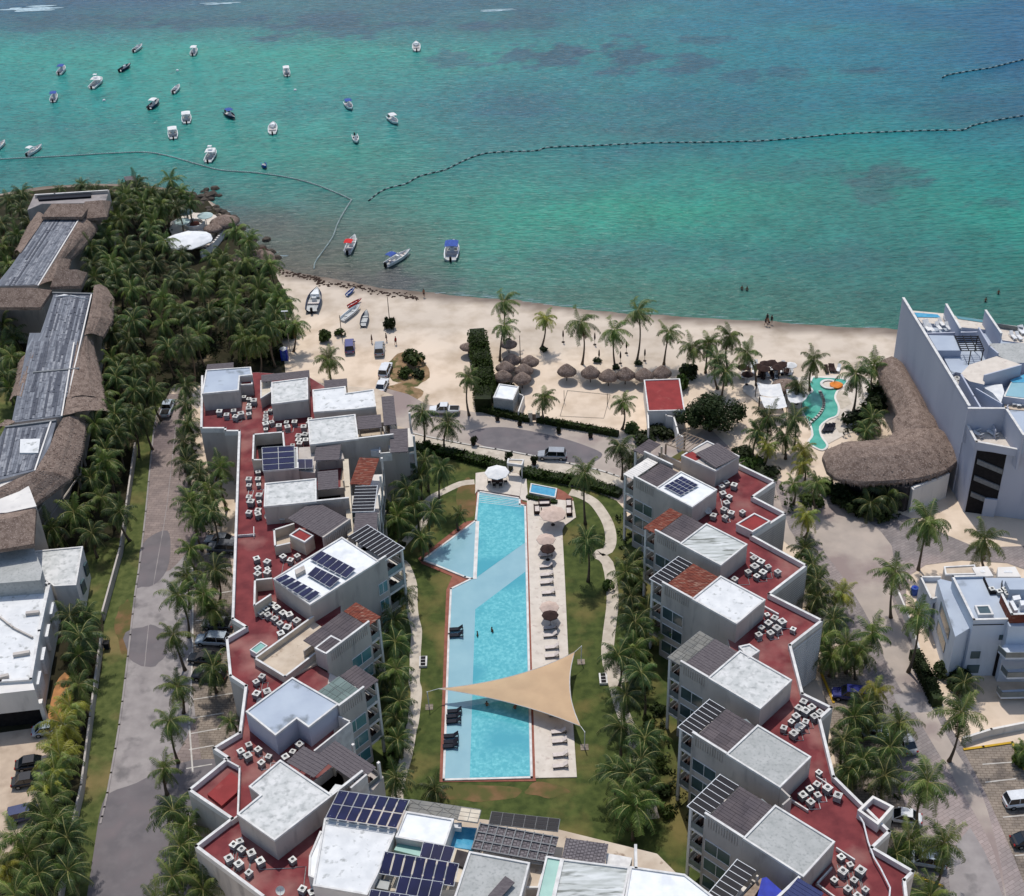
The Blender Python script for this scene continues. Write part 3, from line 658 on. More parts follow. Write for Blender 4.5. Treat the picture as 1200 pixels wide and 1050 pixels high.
MB().wallline(Z6('815,935 868,985 830,1018', 12.7), .2, 9.55, 12.7).build('screen_wall', 'plaster', rb)
Z7 = lambda s, z=12.9: GP('z7', s, z)
o, s_, d, t, b_ = Z7('415,495 680,665 575,360 232,400 122,400'); unit(rb, o, s_, d, t, b_, 'panel', 'stripe', 'roof_grey')
o, s_, d, t, b_ = Z7('500,885 775,1055 655,735 320,790 215,800'); fr7 = unit(rb, o, s_, d, t, b_, None, 'stripe', 'roof_grey', cb=(.0, 5.8))
MB().prism(Z7('500,655 520,650 605,725 520,800 470,775', 12.2), 9.5, 11.6).build('plunge_pool', 'blue_tarp', rb)
MB().prism(Z7('495,655 515,660 430,790 360,790', 12.0), 9.5, 11.4).build('sun_deck', 'wood_tan', rb)
canopy(rb, Fr(*Z7('590,752 700,820 672,672', 12.9)), 0, 3.0, 0, 2.9, 13., 'lattice', 'pergola').data.materials[0] = M['blue_roof']
MB().bar2(*Z7('540,780 660,668', 12.95), .3, 12.2, 12.96).build('screen_wall', 'trim', rb)
for s in ('610,600 650,598 693,640 660,668', ): MB().prism(Z6(s, 12.2), 11.2, 12.2).build('plunge_pool', 'frosted', rb)
MB().prism(Z7('470,330 500,322 555,372 530,392', 12.2), 11.2, 12.2).build('plunge_pool', 'frosted', rb)
MB().tube([p+Vector((0, 0, .02)) for p in GP('z7', '920,385 945,430 965,512 990,580 1020,630 1045,680 1062,715 1058,760', 10.3)], .09, 5).build('handrail', 'white_metal', rb)
MB().wallline(GP('z7', '828,535 905,585', 10.2), .15, 9.6, 10.1).wallline(GP('z7', '628,320 700,365', 10.2), .15, 9.6, 10.0).wallline(GP('z7', '740,215 800,255', 10.2), .12, 9.6, 9.9).wallline(GP('z7', '805,620 740,690 850,770', 10.1), .15, 9.6, 9.95).wallline(GP('z6', '740,42 805,78', 10.), .2, 9.6, 9.95).wallline(GP('z5', '765,592 830,630', 10.), .15, 9.6, 9.9).build('roof_upstand', 'trim', rb)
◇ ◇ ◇
Ignore the images and quote every line of the listing exactly.

- **REPLY TO THE EXERCISE**:
The Blender Python script for this scene continues. Write part 3, from line 658 on. More parts follow. Write for Blender 4.5. Treat the picture as 1200 pixels wide and 1050 pixels high.
MB().wallline(Z6('815,935 868,985 830,1018', 12.7), .2, 9.55, 12.7).build('screen_wall', 'plaster', rb)
Z7 = lambda s, z=12.9: GP('z7', s, z)
o, s_, d, t, b_ = Z7('415,495 680,665 575,360 232,400 122,400'); unit(rb, o, s_, d, t, b_, 'panel', 'stripe', 'roof_grey')
o, s_, d, t, b_ = Z7('500,885 775,1055 655,735 320,790 215,800'); fr7 = unit(rb, o, s_, d, t, b_, None, 'stripe', 'roof_grey', cb=(.0, 5.8))
MB().prism(Z7('500,655 520,650 605,725 520,800 470,775', 12.2), 9.5, 11.6).build('plunge_pool', 'blue_tarp', rb)
MB().prism(Z7('495,655 515,660 430,790 360,790', 12.0), 9.5, 11.4).build('sun_deck', 'wood_tan', rb)
canopy(rb, Fr(*Z7('590,752 700,820 672,672', 12.9)), 0, 3.0, 0, 2.9, 13., 'lattice', 'pergola').data.materials[0] = M['blue_roof']
MB().bar2(*Z7('540,780 660,668', 12.95), .3, 12.2, 12.96).build('screen_wall', 'trim', rb)
for s in ('610,600 650,598 693,640 660,668', ): MB().prism(Z6(s, 12.2), 11.2, 12.2).build('plunge_pool', 'frosted', rb)
MB().prism(Z7('470,330 500,322 555,372 530,392', 12.2), 11.2, 12.2).build('plunge_pool', 'frosted', rb)
MB().tube([p+Vector((0, 0, .02)) for p in GP('z7', '920,385 945,430 965,512 990,580 1020,630 1045,680 1062,715 1058,760', 10.3)], .09, 5).build('handrail', 'white_metal', rb)
MB().wallline(GP('z7', '828,535 905,585', 10.2), .15, 9.6, 10.1).wallline(GP('z7', '628,320 700,365', 10.2), .15, 9.6, 10.0).wallline(GP('z7', '740,215 800,255', 10.2), .12, 9.6, 9.9).wallline(GP('z7', '805,620 740,690 850,770', 10.1), .15, 9.6, 9.95).wallline(GP('z6', '740,42 805,78', 10.), .2, 9.6, 9.95).wallline(GP('z5', '765,592 830,630', 10.), .15, 9.6, 9.9).build('roof_upstand', 'trim', rb)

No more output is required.